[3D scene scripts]

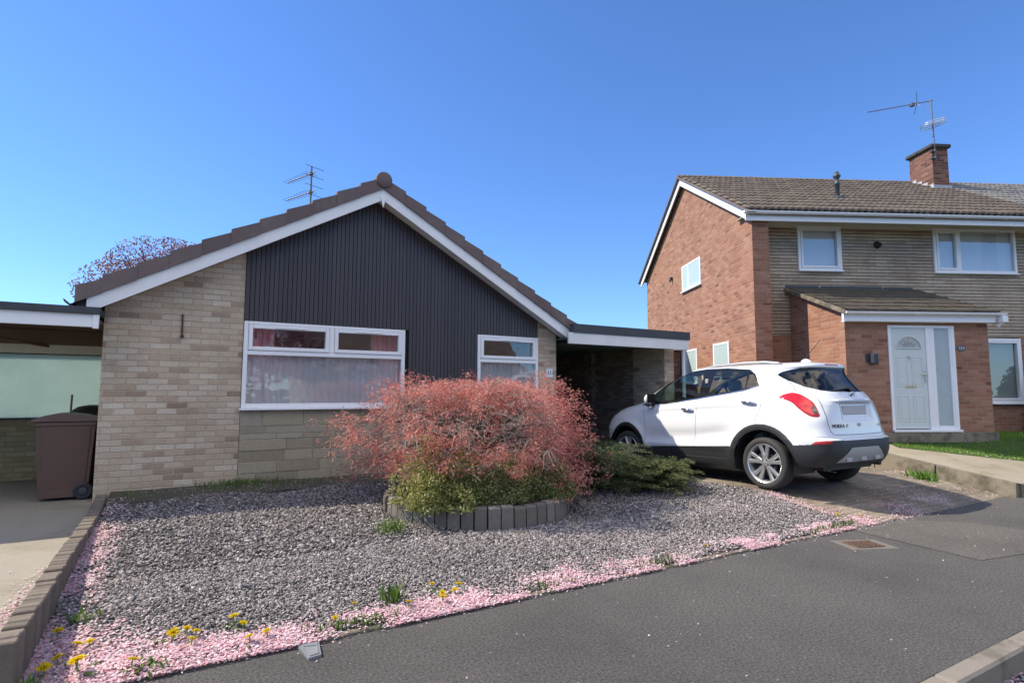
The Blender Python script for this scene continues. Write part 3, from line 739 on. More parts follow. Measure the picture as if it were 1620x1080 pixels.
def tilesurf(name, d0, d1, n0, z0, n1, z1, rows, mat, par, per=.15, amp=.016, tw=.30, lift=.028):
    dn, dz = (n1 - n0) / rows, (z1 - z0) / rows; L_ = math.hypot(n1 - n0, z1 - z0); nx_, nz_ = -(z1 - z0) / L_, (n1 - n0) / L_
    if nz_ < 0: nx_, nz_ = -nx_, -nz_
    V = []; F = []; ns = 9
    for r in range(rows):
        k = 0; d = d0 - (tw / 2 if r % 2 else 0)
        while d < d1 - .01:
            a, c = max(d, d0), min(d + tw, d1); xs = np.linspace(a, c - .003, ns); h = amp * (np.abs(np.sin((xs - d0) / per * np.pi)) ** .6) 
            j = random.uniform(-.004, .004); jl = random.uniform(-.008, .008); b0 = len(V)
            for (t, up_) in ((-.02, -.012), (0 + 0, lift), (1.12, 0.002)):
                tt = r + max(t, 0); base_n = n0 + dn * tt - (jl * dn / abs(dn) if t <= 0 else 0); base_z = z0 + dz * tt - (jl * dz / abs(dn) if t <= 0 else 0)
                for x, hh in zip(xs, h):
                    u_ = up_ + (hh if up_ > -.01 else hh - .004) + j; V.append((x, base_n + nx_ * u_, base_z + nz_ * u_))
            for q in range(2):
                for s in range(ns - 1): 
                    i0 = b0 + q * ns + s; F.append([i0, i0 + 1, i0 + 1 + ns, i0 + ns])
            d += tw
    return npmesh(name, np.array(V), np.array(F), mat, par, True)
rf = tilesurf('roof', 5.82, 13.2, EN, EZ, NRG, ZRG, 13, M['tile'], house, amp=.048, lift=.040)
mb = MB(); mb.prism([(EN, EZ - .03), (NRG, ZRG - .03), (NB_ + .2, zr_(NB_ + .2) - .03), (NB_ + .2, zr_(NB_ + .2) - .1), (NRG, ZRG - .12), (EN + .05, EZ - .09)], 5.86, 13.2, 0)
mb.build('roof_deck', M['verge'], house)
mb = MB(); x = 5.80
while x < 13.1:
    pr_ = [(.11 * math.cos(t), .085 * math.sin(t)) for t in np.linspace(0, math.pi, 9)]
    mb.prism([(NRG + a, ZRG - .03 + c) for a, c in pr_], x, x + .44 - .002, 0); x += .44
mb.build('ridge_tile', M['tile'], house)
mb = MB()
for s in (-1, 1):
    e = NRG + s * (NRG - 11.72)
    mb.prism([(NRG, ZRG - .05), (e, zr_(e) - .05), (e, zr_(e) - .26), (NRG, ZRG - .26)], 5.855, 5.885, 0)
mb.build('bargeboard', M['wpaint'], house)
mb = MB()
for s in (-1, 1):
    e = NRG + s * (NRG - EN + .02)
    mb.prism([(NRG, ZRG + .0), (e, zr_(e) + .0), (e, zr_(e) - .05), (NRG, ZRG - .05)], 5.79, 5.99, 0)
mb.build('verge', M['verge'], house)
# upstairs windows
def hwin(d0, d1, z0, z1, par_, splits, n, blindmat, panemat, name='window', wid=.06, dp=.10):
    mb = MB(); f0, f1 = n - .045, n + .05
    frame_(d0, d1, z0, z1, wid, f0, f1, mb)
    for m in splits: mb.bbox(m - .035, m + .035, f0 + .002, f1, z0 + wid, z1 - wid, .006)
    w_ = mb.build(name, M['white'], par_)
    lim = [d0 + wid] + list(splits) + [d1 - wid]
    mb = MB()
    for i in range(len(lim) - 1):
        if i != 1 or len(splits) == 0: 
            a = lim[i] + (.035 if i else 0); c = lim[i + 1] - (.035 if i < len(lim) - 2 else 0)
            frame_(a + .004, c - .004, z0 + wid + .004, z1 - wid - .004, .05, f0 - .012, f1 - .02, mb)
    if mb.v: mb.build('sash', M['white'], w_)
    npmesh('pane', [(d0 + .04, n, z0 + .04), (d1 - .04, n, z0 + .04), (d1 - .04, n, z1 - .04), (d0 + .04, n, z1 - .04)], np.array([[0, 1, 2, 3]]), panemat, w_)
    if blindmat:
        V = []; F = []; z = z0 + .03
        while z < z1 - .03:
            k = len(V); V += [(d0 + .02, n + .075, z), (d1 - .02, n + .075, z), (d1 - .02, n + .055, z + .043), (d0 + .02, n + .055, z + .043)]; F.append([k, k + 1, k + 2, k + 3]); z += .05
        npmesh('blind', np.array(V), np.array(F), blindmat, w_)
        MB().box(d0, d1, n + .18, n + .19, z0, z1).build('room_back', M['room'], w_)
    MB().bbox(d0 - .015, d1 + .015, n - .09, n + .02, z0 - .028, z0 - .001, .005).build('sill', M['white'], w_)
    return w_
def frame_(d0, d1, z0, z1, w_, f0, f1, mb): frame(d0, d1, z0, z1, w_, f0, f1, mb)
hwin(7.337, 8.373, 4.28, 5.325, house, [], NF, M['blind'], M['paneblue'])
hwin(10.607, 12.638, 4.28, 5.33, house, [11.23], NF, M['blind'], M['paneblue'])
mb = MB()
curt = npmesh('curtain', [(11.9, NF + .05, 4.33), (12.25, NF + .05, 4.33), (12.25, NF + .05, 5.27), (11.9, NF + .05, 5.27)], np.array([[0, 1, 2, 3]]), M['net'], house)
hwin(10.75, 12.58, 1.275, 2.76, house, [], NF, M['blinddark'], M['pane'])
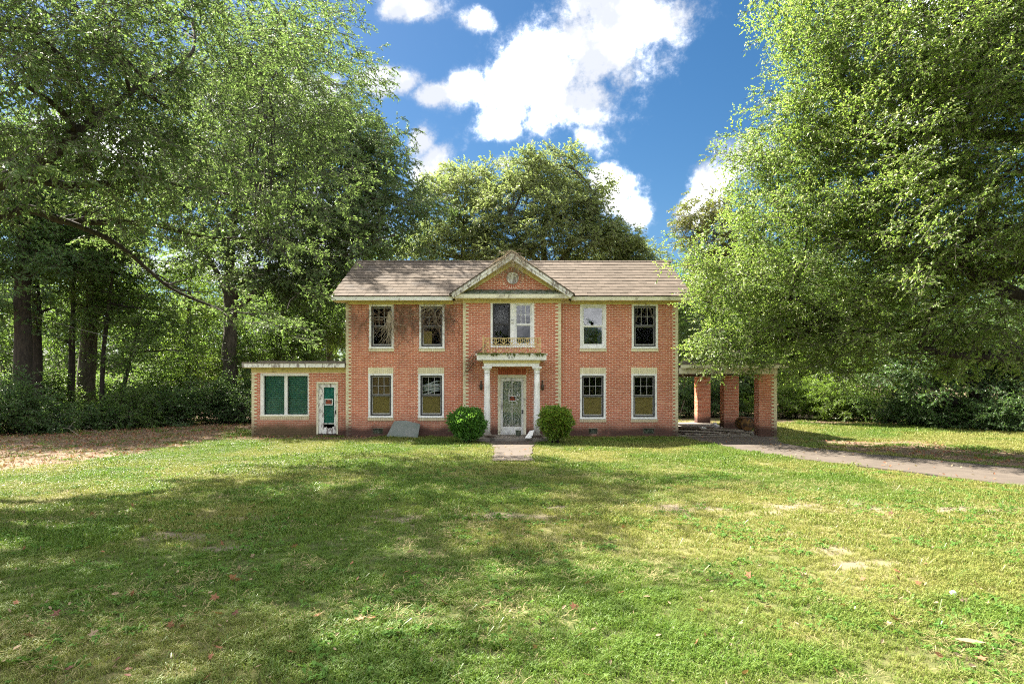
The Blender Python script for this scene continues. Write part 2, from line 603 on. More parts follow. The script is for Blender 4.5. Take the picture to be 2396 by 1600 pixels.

#### [EXERCISE DIRECTIONS]
Without the pictures, copy the material exactly as given.

#### [RESULT OF THIS EXERCISE]
The Blender Python script for this scene continues. Write part 3, from line 739 on. More parts follow. Measure the picture as if it were 1620x1080 pixels.
def tilesurf(name, d0, d1, n0, z0, n1, z1, rows, mat, par, per=.15, amp=.016, tw=.30, lift=.028):
    dn, dz = (n1 - n0) / rows, (z1 - z0) / rows; L_ = math.hypot(n1 - n0, z1 - z0); nx_, nz_ = -(z1 - z0) / L_, (n1 - n0) / L_
    if nz_ < 0: nx_, nz_ = -nx_, -nz_
    V = []; F = []; ns = 9
    for r in range(rows):
        k = 0; d = d0 - (tw / 2 if r % 2 else 0)
        while d < d1 - .01:
            a, c = max(d, d0), min(d + tw, d1); xs = np.linspace(a, c - .003, ns); h = amp * (np.abs(np.sin((xs - d0) / per * np.pi)) ** .6) 
            j = random.uniform(-.004, .004); jl = random.uniform(-.008, .008); b0 = len(V)
            for (t, up_) in ((-.02, -.012), (0 + 0, lift), (1.12, 0.002)):
                tt = r + max(t, 0); base_n = n0 + dn * tt - (jl * dn / abs(dn) if t <= 0 else 0); base_z = z0 + dz * tt - (jl * dz / abs(dn) if t <= 0 else 0)
                for x, hh in zip(xs, h):
                    u_ = up_ + (hh if up_ > -.01 else hh - .004) + j; V.append((x, base_n + nx_ * u_, base_z + nz_ * u_))
            for q in range(2):
                for s in range(ns - 1): 
                    i0 = b0 + q * ns + s; F.append([i0, i0 + 1, i0 + 1 + ns, i0 + ns])
            d += tw
    return npmesh(name, np.array(V), np.array(F), mat, par, True)
rf = tilesurf('roof', 5.82, 13.2, EN, EZ, NRG, ZRG, 13, M['tile'], house, amp=.048, lift=.040)
mb = MB(); mb.prism([(EN, EZ - .03), (NRG, ZRG - .03), (NB_ + .2, zr_(NB_ + .2) - .03), (NB_ + .2, zr_(NB_ + .2) - .1), (NRG, ZRG - .12), (EN + .05, EZ - .09)], 5.86, 13.2, 0)
mb.build('roof_deck', M['verge'], house)
mb = MB(); x = 5.80
while x < 13.1:
    pr_ = [(.11 * math.cos(t), .085 * math.sin(t)) for t in np.linspace(0, math.pi, 9)]
    mb.prism([(NRG + a, ZRG - .03 + c) for a, c in pr_], x, x + .44 - .002, 0); x += .44
mb.build('ridge_tile', M['tile'], house)
mb = MB()
for s in (-1, 1):
    e = NRG + s * (NRG - 11.72)
    mb.prism([(NRG, ZRG - .05), (e, zr_(e) - .05), (e, zr_(e) - .26), (NRG, ZRG - .26)], 5.855, 5.885, 0)
mb.build('bargeboard', M['wpaint'], house)
mb = MB()
for s in (-1, 1):
    e = NRG + s * (NRG - EN + .02)
    mb.prism([(NRG, ZRG + .0), (e, zr_(e) + .0), (e, zr_(e) - .05), (NRG, ZRG - .05)], 5.79, 5.99, 0)
mb.build('verge', M['verge'], house)
# upstairs windows
def hwin(d0, d1, z0, z1, par_, splits, n, blindmat, panemat, name='window', wid=.06, dp=.10):
    mb = MB(); f0, f1 = n - .045, n + .05
    frame_(d0, d1, z0, z1, wid, f0, f1, mb)
    for m in splits: mb.bbox(m - .035, m + .035, f0 + .002, f1, z0 + wid, z1 - wid, .006)
    w_ = mb.build(name, M['white'], par_)
    lim = [d0 + wid] + list(splits) + [d1 - wid]
    mb = MB()
    for i in range(len(lim) - 1):
        if i != 1 or len(splits) == 0: 
            a = lim[i] + (.035 if i else 0); c = lim[i + 1] - (.035 if i < len(lim) - 2 else 0)
            frame_(a + .004, c - .004, z0 + wid + .004, z1 - wid - .004, .05, f0 - .012, f1 - .02, mb)
    if mb.v: mb.build('sash', M['white'], w_)
    npmesh('pane', [(d0 + .04, n, z0 + .04), (d1 - .04, n, z0 + .04), (d1 - .04, n, z1 - .04), (d0 + .04, n, z1 - .04)], np.array([[0, 1, 2, 3]]), panemat, w_)
    if blindmat:
        V = []; F = []; z = z0 + .03
        while z < z1 - .03:
            k = len(V); V += [(d0 + .02, n + .075, z), (d1 - .02, n + .075, z), (d1 - .02, n + .055, z + .043), (d0 + .02, n + .055, z + .043)]; F.append([k, k + 1, k + 2, k + 3]); z += .05
        npmesh('blind', np.array(V), np.array(F), blindmat, w_)
        MB().box(d0, d1, n + .18, n + .19, z0, z1).build('room_back', M['room'], w_)
    MB().bbox(d0 - .015, d1 + .015, n - .09, n + .02, z0 - .028, z0 - .001, .005).build('sill', M['white'], w_)
    return w_
def frame_(d0, d1, z0, z1, w_, f0, f1, mb): frame(d0, d1, z0, z1, w_, f0, f1, mb)
hwin(7.337, 8.373, 4.28, 5.325, house, [], NF, M['blind'], M['paneblue'])
hwin(10.607, 12.638, 4.28, 5.33, house, [11.23], NF, M['blind'], M['paneblue'])
mb = MB()
curt = npmesh('curtain', [(11.9, NF + .05, 4.33), (12.25, NF + .05, 4.33), (12.25, NF + .05, 5.27), (11.9, NF + .05, 5.27)], np.array([[0, 1, 2, 3]]), M['net'], house)
hwin(10.75, 12.58, 1.275, 2.76, house, [], NF, M['blinddark'], M['pane'])
The Blender Python script for this scene continues. Write part 2, from line 603 on. More parts follow. The script is for Blender 4.5. Take the picture to be 2396 by 1600 pixels.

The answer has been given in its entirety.